▶ [Your goal]:
Extract the full listing verbatim and drop any pictures from your copy.

▶ [Given material]:
══════
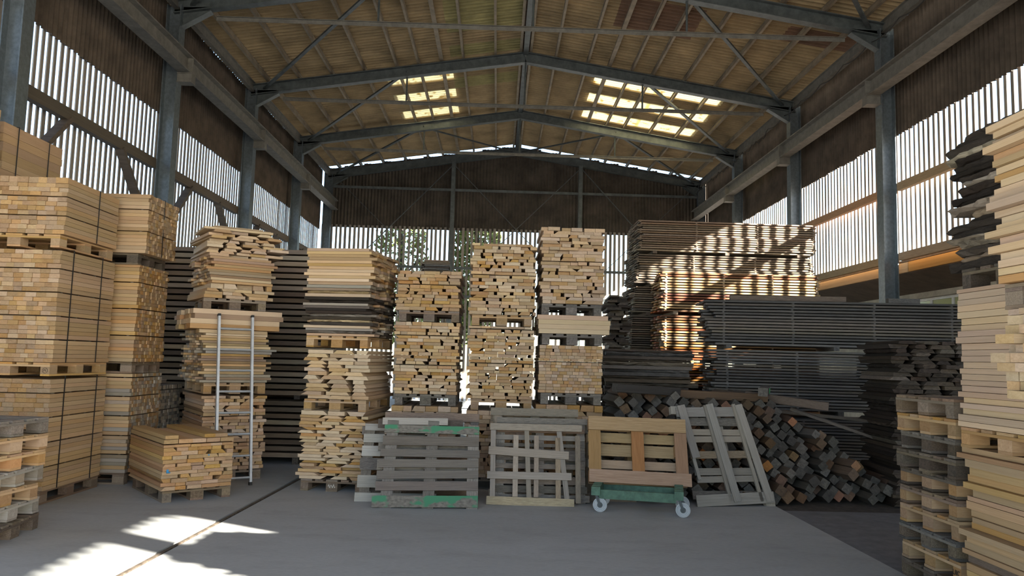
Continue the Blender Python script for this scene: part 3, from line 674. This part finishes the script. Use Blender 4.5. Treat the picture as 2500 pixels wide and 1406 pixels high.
# G
tower(.98, 10.1, 0, .86, 1.2, 'G', [
    ('p', 0, 'old', 'floor pallet of the tower right of the central tower'),
    ('l', .146, 1.115, 'orange toned boards behind the pallet that stands on the trolley',
     lambda t, h: load_ends(t, .86, 1.25, h, .055, (.1, .2), ('rust', 'honey'), gap=.25, jy=.04, ragged=.03, shapes=BX)),
    ('p', 1.12, 'old', 'dark pallet under the neat orange block of battens'),
    ('l', 1.266, 1.90, 'neat block of tightly packed orange battens with even ends',
     lambda t, h: load_ends(t, .84, 1.2, h, .042, (.06, .1), ('rust', 'beech', 'rosy'), gap=.02, jy=.012, ragged=.01, sep=10, tight=.003)),
    ('p', 1.905, 'old', 'dark grey pallet under the broad pale planks'),
    ('l', 2.05, 2.30, 'broad pale planks lying crosswise between two dark pallets',
     lambda t, h: [board(t, (U(-.02, .02) + .03, -.48 + .24 * q, .0315 + .0625 * k), (U(.9, .98), .235, .06), ('pale', 'pale', 'pale', 'rosy')[k], 'x', 'box', .006) for k in range(4) for q in range(5)]),
    ('p', 2.304, 'old', 'grey pallet with daylight showing through, under the highest rosy load'),
    ('l', 2.45, 3.49, 'highest load of rosy boards, right of the tall central tower',
     lambda t, h: load_ends(t, .84, 1.2, h, .046, (.09, .26), ('rosy', 'rosy', 'beech'), gap=.28, jy=.04, ragged=.03, shapes=BX, sep=12))], 'G')
for x in (.65, 1.25): pass

# ================================================================ right rear: long packs
z = .12; i = 0
labs = ['lowest pack of grey boards in the tall rear stack', 'second pack of grey boards in the tall rear stack', 'third pack of the tall rear stack, left of the orange ended boards',
        'fourth pack of the tall rear stack, at the level of the orange boards', 'fifth pack of pale grey boards with stripes of sunlight in the rear stack', 'topmost pack of boards on the tall rear stack, streaked with sun']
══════
▶ [Written response]:
Continue the Blender Python script for this scene: part 3, from line 674. This part finishes the script. Use Blender 4.5. Treat the picture as 2500 pixels wide and 1406 pixels high.
# G
tower(.98, 10.1, 0, .86, 1.2, 'G', [
    ('p', 0, 'old', 'floor pallet of the tower right of the central tower'),
    ('l', .146, 1.115, 'orange toned boards behind the pallet that stands on the trolley',
     lambda t, h: load_ends(t, .86, 1.25, h, .055, (.1, .2), ('rust', 'honey'), gap=.25, jy=.04, ragged=.03, shapes=BX)),
    ('p', 1.12, 'old', 'dark pallet under the neat orange block of battens'),
    ('l', 1.266, 1.90, 'neat block of tightly packed orange battens with even ends',
     lambda t, h: load_ends(t, .84, 1.2, h, .042, (.06, .1), ('rust', 'beech', 'rosy'), gap=.02, jy=.012, ragged=.01, sep=10, tight=.003)),
    ('p', 1.905, 'old', 'dark grey pallet under the broad pale planks'),
    ('l', 2.05, 2.30, 'broad pale planks lying crosswise between two dark pallets',
     lambda t, h: [board(t, (U(-.02, .02) + .03, -.48 + .24 * q, .0315 + .0625 * k), (U(.9, .98), .235, .06), ('pale', 'pale', 'pale', 'rosy')[k], 'x', 'box', .006) for k in range(4) for q in range(5)]),
    ('p', 2.304, 'old', 'grey pallet with daylight showing through, under the highest rosy load'),
    ('l', 2.45, 3.49, 'highest load of rosy boards, right of the tall central tower',
     lambda t, h: load_ends(t, .84, 1.2, h, .046, (.09, .26), ('rosy', 'rosy', 'beech'), gap=.28, jy=.04, ragged=.03, shapes=BX, sep=12))], 'G')
for x in (.65, 1.25): pass

# ================================================================ right rear: long packs
z = .12; i = 0
labs = ['lowest pack of grey boards in the tall rear stack', 'second pack of grey boards in the tall rear stack', 'third pack of the tall rear stack, left of the orange ended boards',
        'fourth pack of the tall rear stack, at the level of the orange boards', 'fifth pack of pale grey boards with stripes of sunlight in the rear stack', 'topmost pack of boards on the tall rear stack, streaked with sun']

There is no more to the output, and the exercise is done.